New here and I need help with some problems. This weekend my wife left me a one page letter about how unhappy she has become in our 7 year marriage. She writes letters because she dosen't feel she can communicate with me. She explains she "no longer wishes to have a marriage of mediocrity. I want freedom of expression, passion, love and mutual respect." She goes on to say "Are you happy with our relationship? I have serious doubts you are. I am not happy with how I see us together and I see our relationship unraveling and coming apart. I have changed from the person you first met. I want a deeper level of communication, spiritual enlightenment and an even healthier lifestyle and am actively seeking those things. I do not think that these things that I want are the same for you. If you are still in love with me I do not feel it though I love who you are as a person I do not feel in love with you". She ended it with: "I am not willing to continue our relationship as it is. I fe el that our paths have changed and it may be time to move on"

This is why I am bewildered. There was nothing major that caused this. No infidelity, no drinking or staying out late ignoring her. I spent the majority of my time with her until it got to where I only had a couple good friends left. We had just bought a house together two years ago and I loved seeing her cook and entertain for her friends. We were saving for a trip to Europe this year. I even re-took a backpacking class that she's a leader so that we could spend more time together.

She came home the other night after staying at a friends house overnight. I greeted her and we hugged. Then we sat down to talk. I didn't get angry or jump to accusations but calmly said despite what her letter said I loved her and still was in love with her. We cried a bit and then she asked me if I wanted to know what finally "broke the camels back". I felt a pit in my heart and said go on.

"I didn't like you telling me that we needed more money in our acct to pay the bills" (When we first met she was a mental and finacial wreck. She was on Paxil from a mental breakdown and had also recently declared bankruptcy. I helped wean her off the Paxil and slowly we got all her bills paid, her car re-financed and credit worthy. While we have been married I have always had to look after the finances because she showed no interest in where the money went. Last year she decided to go part time from her job to start her own business which didn't go far and I would stress because less money was coming in and we had to meet the mortgage payment and nothing was going into savings. So I had to remind her sometimes that we needed some of her business money in our joint acct and she felt like she was being told by her dad. Do you know how much it sucks to have to remind your significant other about money issues and then try to be romantic/sexual with her later?)

"I had to throw food away in secret so you wouldn't get mad" (She constantly would buy a lot of groceries and not use them so they had to be thrown out. She would ask what we were making for diner and I would say "lets see what needs to be eaten". Then I would find all the food that had gone bad and I would plead with her not to waste food)

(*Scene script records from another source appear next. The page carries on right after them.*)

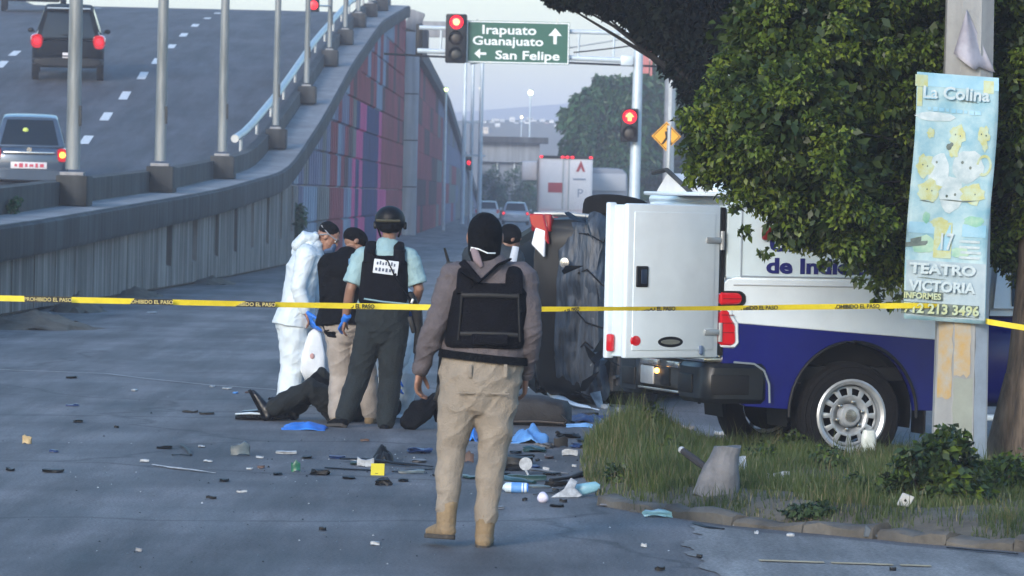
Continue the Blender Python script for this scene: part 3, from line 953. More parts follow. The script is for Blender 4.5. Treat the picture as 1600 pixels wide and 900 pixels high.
MB().tube([L_(968, 62), L_(735, 100)], .022, 6).build('tie_rod', MT['steel'], gan)
for (px, py) in ((985, 52), (985, 95)):
    MB().box(L_(px - 6, py), (.34, .36, .28), .02).build('collar', MT['steelblue'], gan)
MB().box(L_(655, 62, .1), (.2, .2, .9), .04).build('end_box', MT['black'], gan)

# ---- the green sign
grn = flat("sign_green", (.0, .085, .052), .5)
wht = flat("sign_white", (.78, .82, .84), .5)
c = gx_(809, 67)
sgn = empty('road_sign', (c.x, Yg - .22, c.z), 0, 'green road sign reading Irapuato, Guanajuato and San Felipe with white arrows', 'sign')
sgn.rotation_euler = (0, 0, 0)
SW, SH = 161 / sg, 66 / sg
MB().box((0, 0, 0), (SW, .04, SH), .0).build('panel', grn, sgn, smooth=False)
mb = MB()
b = .03
for (cx, cz, sx, sz) in ((0, SH / 2 - b, SW - .02, .03), (0, -SH / 2 + b, SW - .02, .03), (-SW / 2 + b, 0, .03, SH - .09), (SW / 2 - b, 0, .03, SH - .09)):
    mb.box((cx, -.023, cz), (sx, .008, sz))
mb.build('border', wht, sgn, smooth=False)
def sp(px, py): return ((px - 809) / sg, -(py - 67 - (px - 809) * .0227) / sg)
for (t, x0_, x1_, yb, sz) in (("Irapuato", 752, 836, 54, .36), ("Guanajuato", 738, 848, 71, .34), ("San Felipe", 774, 874, 93.5, .34)):
    x, z = sp((x0_ + x1_) / 2, yb)
    text(t, 'lettering', sz, facing((x - (x1_ - x0_) / 2 / sg, -.024, z)), wht, sgn, width=(x1_ - x0_) / sg, bold=.006, ext=.002)
def arrow(px, py, s, rot):
    x, z = sp(px, py)
    pl = [(-.1, -.5), (.1, -.5), (.1, .02), (.42, .02), (0, .5), (-.42, .02), (-.1, .02)]
    cs, sn = math.cos(rot), math.sin(rot)
    pl = [((a * cs - b * sn) * s, (a * sn + b * cs) * s) for a, b in pl]
    MB().prism(pl, (0, -.004, 0), (x, -.022, z)).build('arrow', wht, sgn, smooth=False)
arrow(867, 57, .45, 0)
arrow(751, 84, .33, math.pi / 2)
for px in (745, 870):
    MB().box((sp(px, 60)[0], .1, sp(px, 60)[1]), (.06, .16, SH * .9)).build('bracket', MT['steel'], sgn)

# ---- traffic signals
def signal(name, loc, h, w, lit, label, rz=0, hood=True, hot=REDHOT, n=3, grp=None):
    o = empty(name, loc, rz, label, 'traffic light', grp)
    body = MB().box((0, 0, 0), (w, w * .6, h), w * .08)
    body.build('housing', MT['black'], o)
    st_ = h / n
    r = min(w * .4, st_ * .42)
    for k in range(n):
        z = h / 2 - st_ * (k + .5)
        MB().lathe([(-w * .3 - .045, r * .25), (-w * .3 - .04, r * .6), (-w * .3 - .02, r * .92), (-w * .3, r)], 20, (0, 0, z), 'Y').build('lens', hot if k == lit else flat("unlit_lens_%d" % k, [(.02, .003, .003), (.01, .005, .002), (.003, .006, .005)][k % 3], .4), o)
        if k == lit:
            MB().lathe([(-w * .3 - .06, r * .15), (-w * .3 - .057, r * .45), (-w * .3 - .04, r * .5)], 16, (0, 0, z), 'Y').build('lamp_core', CORE, o)
        if hood:
            mb = MB()
            rings = []
            for (yo, rr) in ((-w * .3 + .01, r * 1.12), (-w * .3 - r * 1.1, r * 1.16)):
                rings.append([V((math.cos(q) * rr, yo, z + math.sin(q) * rr)) for q in np.linspace(-.35, math.pi + .35, 15)])
            vs_, fs_ = rings[0] + rings[1], []
            for i in range(14): fs_.append([i, i + 1, 16 + i, 15 + i])
            mb.add(vs_, fs_)
            h_ = mb.build('hood', MT['black'], o)
            md = h_.modifiers.new('thick', 'SOLIDIFY'); md.thickness = .012
    return o
c = gx_(713, 61)
s1 = signal('traffic_light', (c.x, Yg - .35, c.z), 76 / sg, 33 / sg, 0, 'large traffic light glowing red at the left edge of the green sign')
MB().box((0, .26, .1), (.1, .3, .12)).build('bracket', MT['steel'], s1)
c = gx_(983, 196)
s2 = signal('traffic_light', (c.x, Yg - .33, c.z), 52 / sg, 27 / sg, 9, 'smaller traffic light with a red arrow on the gantry pole', n=2)
for ch in s2.children:
    if ch.name.startswith('lens') and ch.location.z == 0 and ch.data.materials[0] == REDHOT:
        pass
s2l = [ch for ch in s2.children if ch.name.startswith('lens')]
s2l[0].data.materials[0] = REDHOT
pl = [(a * .72, b * .72) for a, b in [(-.07, -.16), (.07, -.16), (.07, .0), (.17, .0), (0, .17), (-.17, .0), (-.07, .0)]]
MB().prism(pl, (0, -.012, 0), (0.0, -27 / sg * .3 - .045, 52 / sg / 4)).build('arrow', flat("arrow_lamp", (1, .4, .1), .3, emit=1.3, ecol=(1, .42, .08)), s2)
MB().box((.0, .2, 0), (.1, .24, .5)).build('bracket', MT['steel'], s2)

# ---- pedestrian warning sign
c = D(1041, 213, 85)
s8 = FPX / 85
o = empty('warning_sign', (c.x, 85, 0), 0, 'yellow diamond pedestrian warning sign on a thin grey pole', 'sign')
ylw = flat("sign_yellow", (.78, .36, .02), .45)
h = 23 / s8
MB().prism([(-h, 0), (0, -h), (h, 0), (0, h)], (0, .02, 0), (0, -.03, c.z), bev=.004).build('plate', ylw, o)
mb = MB()
for k in (.9, .86):
    pass
e = h * .88
for (a, b) in (((-e, 0), (0, e)), ((0, e), (e, 0)), ((e, 0), (0, -e)), ((0, -e), (-e, 0))):
    mb.tube([(a[0], -.032, c.z + a[1]), (b[0], -.032, c.z + b[1])], .006, 6)
mb.build('border', MT['black'], o)
mb = MB()
mb.ell((.03, -.034, c.z + .13), (.03, .006, .034))
mb.prism([(-.03, .09), (.08, .1), (.07, -.02), (.11, -.15), (.07, -.15), (.02, -.05), (-.05, -.15), (-.09, -.14), (-.01, -.02)], (0, -.006, 0), (.0, -.031, c.z))
mb.build('pictogram', MT['black'], o)
MB().tube([(.05, 0, 0), (.05, 0, c.z + .2)], .05, 10).build('pole', MT['steel'], o)

# ---- parking sign behind the leaves
c = D(1146, 104, 40)
o = empty('route_sign', (c.x, 40, 0), 0, 'narrow white sign plate with a dark rim half hidden in the ficus leaves', 'sign')
MB().prism([(-.08, -.16), (.08, -.16), (.08, .13), (.05, .16), (-.05, .16), (-.08, .13)], (0, .02, 0), (0, 0, c.z)).build('plate', wht, o, smooth=False)
mb = MB()
q = [(-.062, -.14), (-.062, .12), (-.04, .142), (.04, .142), (.062, .12), (.062, -.14)]
mb.tube([(a, -.003, c.z + b) for a, b in q], .007, 6)
for (a, b) in ((.02, .07), (.01, -.0), (.02, -.08)):
    mb.lathe([(-.004, .026), (0, .026)], 14, (a, 0, c.z + b), 'Y')
mb.build('marks', MT['black'], o)
MB().tube([(0, .04, 0), (0, .04, c.z + .1)], .02, 8).build('pole', MT['steel'], o)

# ---- distant light poles and lamps
def lamp_post(px, ytop, Y, r, label, head=True):
    b = D(px, 300, Y); b.z = 0
    t = D(px + (302 - ytop) * .0227, ytop, Y)
    o = empty('lamp_post', b, 0, label, 'lamp post', 'pale lamp posts beyond the junction')
    MB().tube([(0, 0, 0), (0, 0, t.z)], [r, r * .7], 9).build('pole', MT['steelblue'], o)
    if head:
        MB().tube([(0, 0, t.z - .05), (.5, 0, t.z + .25), (1.1, 0, t.z + .3)], .05, 7).build('arm', MT['steelblue'], o)
        MB().box((1.3, 0, t.z + .28), (.55, .2, .12), .04).build('lamp_head', MT['steel'], o)
    return o
for (px, yt, Y, r, lab) in [(723, 95, 300, .15, 'leftmost of the three pale lamp posts past the junction'), (735, 60, 262, .12, 'middle pale lamp post of three past the junction'), (749, 70, 250, .14, 'rightmost and brightest of the three pale lamp posts')]:
    lamp_post(px, yt, Y, r, lab)
o = empty('sign_frame', D(740, 243, 251), 0, 'pale horizontal frame carrying a tiny red signal between lamp posts', 'sign frame')
MB().box((0, 0, 0), (1.25, .1, .12)).build('beam', MT['steelblue'], o)
MB().box((0, 0, 1.8), (1.0, .1, .1)).build('crossbar', MT['steelblue'], o)
for dx in (-.55, .4):
    MB().box((dx, 0, .9), (.08, .08, 1.8)).build('strut', MT['steelblue'], o)
MB().box((-.25, -.1, -.45), (.3, .2, .75), .04).build('housing', MT['black'], o)
MB().ell((-.25, -.22, -.4), (.09, .05, .12), seg=8, rings=6).build('lens', RED, o)
MB().box((.4, 0, -4.0), (.1, .1, 8)).build('post', MT['steelblue'], o)
def lit(px, py, Y, r, col, label, st=40):
    p = D(px, py, Y)
    o = empty('street_lamp', (p.x, Y, 0), 0, label, 'street lamp', 'lit street lamps in the distance')
    MB().tube([(0, 0.3, 0), (0, .3, p.z + .1)], [.1, .06], 7).build('pole', MT['steelblue'], o)
    MB().box((0, .1, p.z + r), (r * 2.2, .5, r * .6), .03).build('lamp_head', MT['steel'], o)
    mb = MB()
    mb.ell((0, -.1, p.z), (r, r * .6, r), seg=10, rings=6)
    mb.build('lamp', flat('lamp_glow', col, .4, emit=st * .25, ecol=col), o)
lit(697, 140, 240, .1, (.75, 1, .3), 'small yellow-green street lamp beside the top of the far red wall', 8)
lit(829, 145, 420, .24, (.85, 1, .55), 'bright yellow-white street lamp high in the haze below the road sign', 8)
lit(751, 138, 310, .09, (1, .85, .6), 'tiny warm lamp next to the brightest pale lamp post', 8)
lit(815, 183, 600, .18, (1, .8, .4), 'small orange street lamp above the hillside houses', 8)

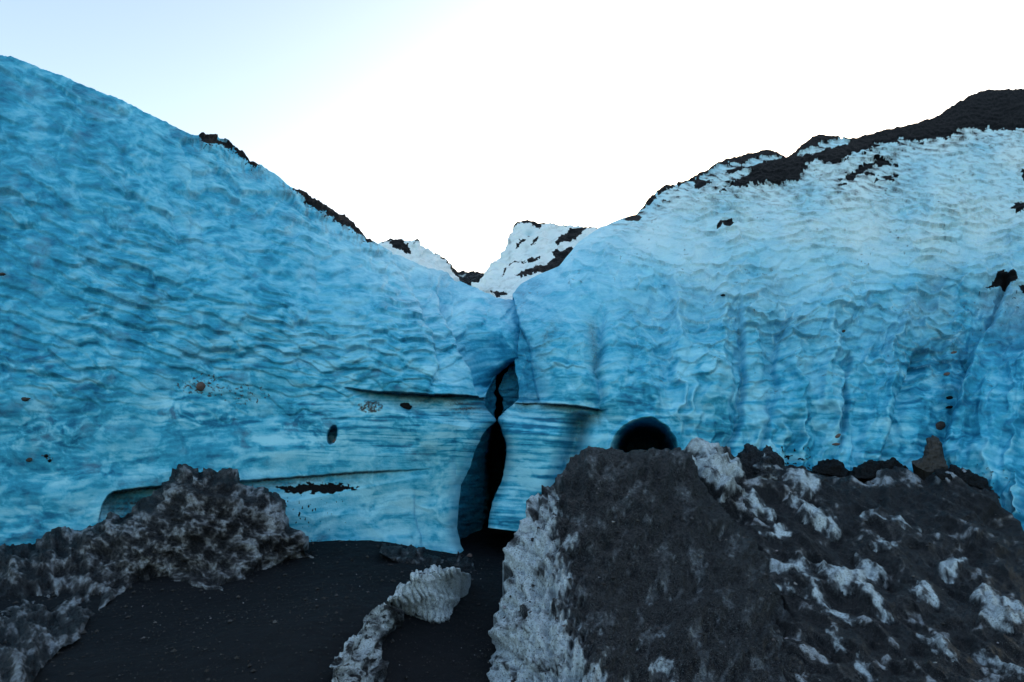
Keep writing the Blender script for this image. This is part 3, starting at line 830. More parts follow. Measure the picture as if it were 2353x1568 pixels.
far_pinnacle()

def far_ridge():
    top = [(855, 566), (872, 556), (886, 550), (895, 546), (908, 550), (923, 548), (938, 556), (950, 557), (956, 551), (959, 548), (965, 556), (972, 566), (981, 574), (1000, 579), (1018, 592), (1036, 611), (1046, 629), (1060, 655)]
    P, look, px, py, nb = loft('x', 855, 1060, 150, 60, top, [(855, 600), (1060, 700)], lambda px, py, t: depth_of_Y(py, 21.0 - 3 * t + 1.5 * np.clip((px - 1000) / 50, 0, 1)), far_shape(421), M_OLD,
                              lambda px, py: np.stack([.8 + .3 * fbm(px / 40, py / 10, 423, 4), .9 + .3 * fbm(px / 30, py / 20, 425, 3), .2 * sst(.1, .6, fbm(px / 14, py / 6, 427, 3))], -1),
                              back=([.1, .4, 2, 5, 6], [0, 0, -.5, -3, -99]), split=1, tn=1.2)
    w = 4 * fbm(px / 9, py / 7, 429, 4)
    sdm = np.minimum.reduce([polysd_near(px, py, q) for q in ([(893, 553), (920, 545), (932, 560), (944, 572), (944, 585), (920, 578), (900, 566)], [(870, 560), (885, 550), (900, 543), (930, 547), (930, 552), (905, 553), (890, 556)],
                                                            [(953, 560), (958, 540), (966, 556)], [(1000, 575), (1020, 588), (1040, 610), (1050, 630), (1032, 614), (1015, 596)])])
    m = (sdm + w) < -.3
    fm = np.zeros((P.shape[0] - 1, P.shape[1] - 1), bool)
    fm[nb:] = m[1:, 1:]; fm[:nb] = m[0, 1:][None]
    t_ = thing('ice_ridge', 'small white ice ridge with a dark ash patch above the left wall crest', 'ice ridge', (-4, 20, 4))
    part_of_grid('ice_face', P, ~fm, M_OLD, look, t_)
    part_of_grid('ash_patch', P, fm, M_ASH, look, t_)
far_ridge()

o = loft('rock_ridge', 1030, 1125, 80, 40, [(1030, 625), (1044, 620), (1052, 623), (1062, 622), (1070, 625), (1084, 623), (1098, 624), (1110, 625), (1125, 632)], [(1030, 680), (1125, 680)],
         lambda px, py, t: depth_of_Y(py, 34 - 2 * t), far_shape(441, 1.5), M_DIRTY,
         lambda px, py: np.stack([-.5 + 1.3 * sst(-1, -5, polysd_near(px, py, [(1046, 626), (1072, 627), (1078, 634), (1066, 638), (1050, 634)])) + 1.1 * sst(0, -4, polysd_near(px, py, [(1074, 630), (1100, 631), (1080, 638)])), 0 * px, 0 * px], -1),
         back=([.1, .4, 2, 5, 6], [0, 0, -.5, -3, -99]))
tag(o, 'distant dark ash ridge with two white ice patches at the bottom of the sky notch', 'rock ridge')

# ------------------------------------------------------------------ debris slope on the right
CTRL_S = [(1540, 1040, 8.6), (1640, 1045, 8.6), (1760, 1060, 8.8), (1900, 1075, 8.9), (2050, 1080, 8.7), (2200, 1090, 8.2), (2300, 1150, 7.6), (2353, 1215, 7.2), (2800, 1480, 5.6),
          (1600, 1150, 7.3), (1800, 1150, 7.5), (2000, 1150, 7.5), (2200, 1200, 6.9), (1700, 1300, 5.9), (1900, 1300, 5.8), (2100, 1300, 5.8), (2300, 1320, 5.6),
          (1800, 1450, 4.4), (2000, 1450, 4.4), (2200, 1450, 4.3), (2353, 1450, 4.3), (1900, 1568, 3.6), (2100, 1568, 3.55), (2353, 1568, 3.5), (2800, 1568, 3.9), (1600, 1568, 4.2), (1540, 1350, 5.9),
          (1900, 1800, 2.55), (2353, 1800, 2.5), (2800, 1800, 2.6), (1600, 1800, 2.7)]
cvs = lambda pts: [(1549 + x * .3664, 994 + y * .3664) for x, y in pts]
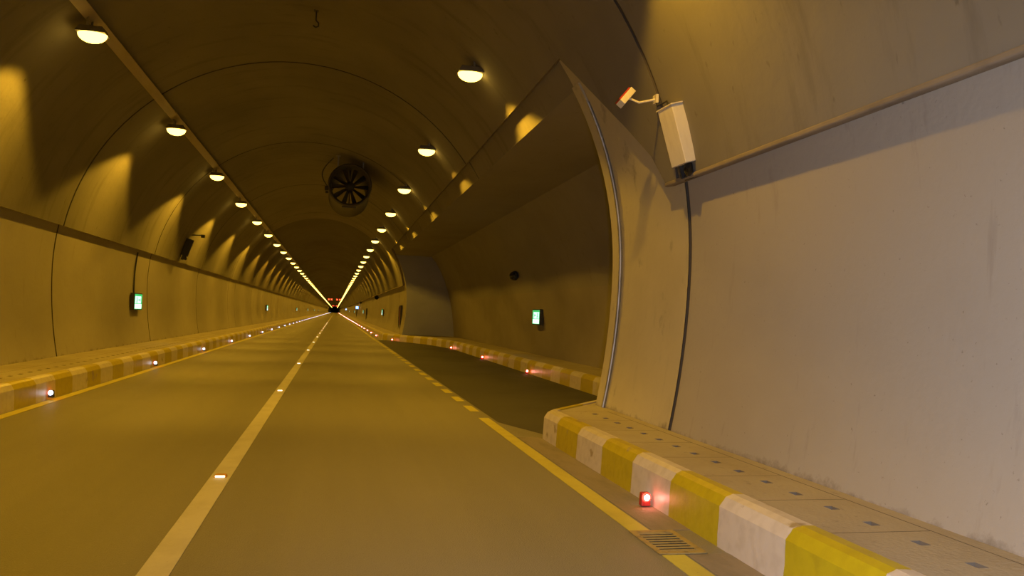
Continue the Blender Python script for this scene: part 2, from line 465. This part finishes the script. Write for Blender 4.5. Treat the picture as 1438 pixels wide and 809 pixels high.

"I didn't like that you complained about the meditation pillow I bought" (I mentioned "can't you just use one of our pillows?" She always has a bad habit of buying things to try and never follows through with them so they sit all around the house).

"I didn't like how you responded to my text when I put my cat down" (I said "I am so sorry baby. Do you have the other cat with you and what should I make you for diner?" I also hugged her and replied how sorry I was when she got home. I hindsight, I probably shouldn't have brought up what she wanted for diner)

And the last point that twists the knife in each of us guys: "The last time we had sex it wasn't so great" (Gee, I can remember her telling me how long her orgasam was!)

I was shocked that these were the reasons why she wanted to give up on seven years of marriage. I had to remain calm though because she still has to live here and it wasn't going to help out the finacials we would have to deal with either. I tried to give her an explanation to each of her greivences but I could tell it was going nowhere. I finally got frustrated and said "marriage dosen't mean a thing anymore. I don't know why anyone bothers". I took my ring off later that night (couldn't sleep anyway) and threw it to the back of the drawer. I told her I was heartbroken but, once again, I told her I loved her and was still in love with her.

She then tells me I can have the house but if I ever sell it to give her a cut of the profit. I became scared because I realized that the bank may not refinance in my name only because I don't make that much income. So on top of my wife leaving me I have to worry if my dog and I will have a house to live in after all this and I don't have the kind of dog they like living in apartments. The only good in all this is that we don't have any children to be affected.

I'm reaching out to the women on this site mainly because I don't have any female friends to ask advice or get their point of view. All my guy friends naturally think it's bull**** that she's leaving because of this. Sorry for being so long winded with the details but I'm still trying to make sense of all this and it feels a little better writing it out.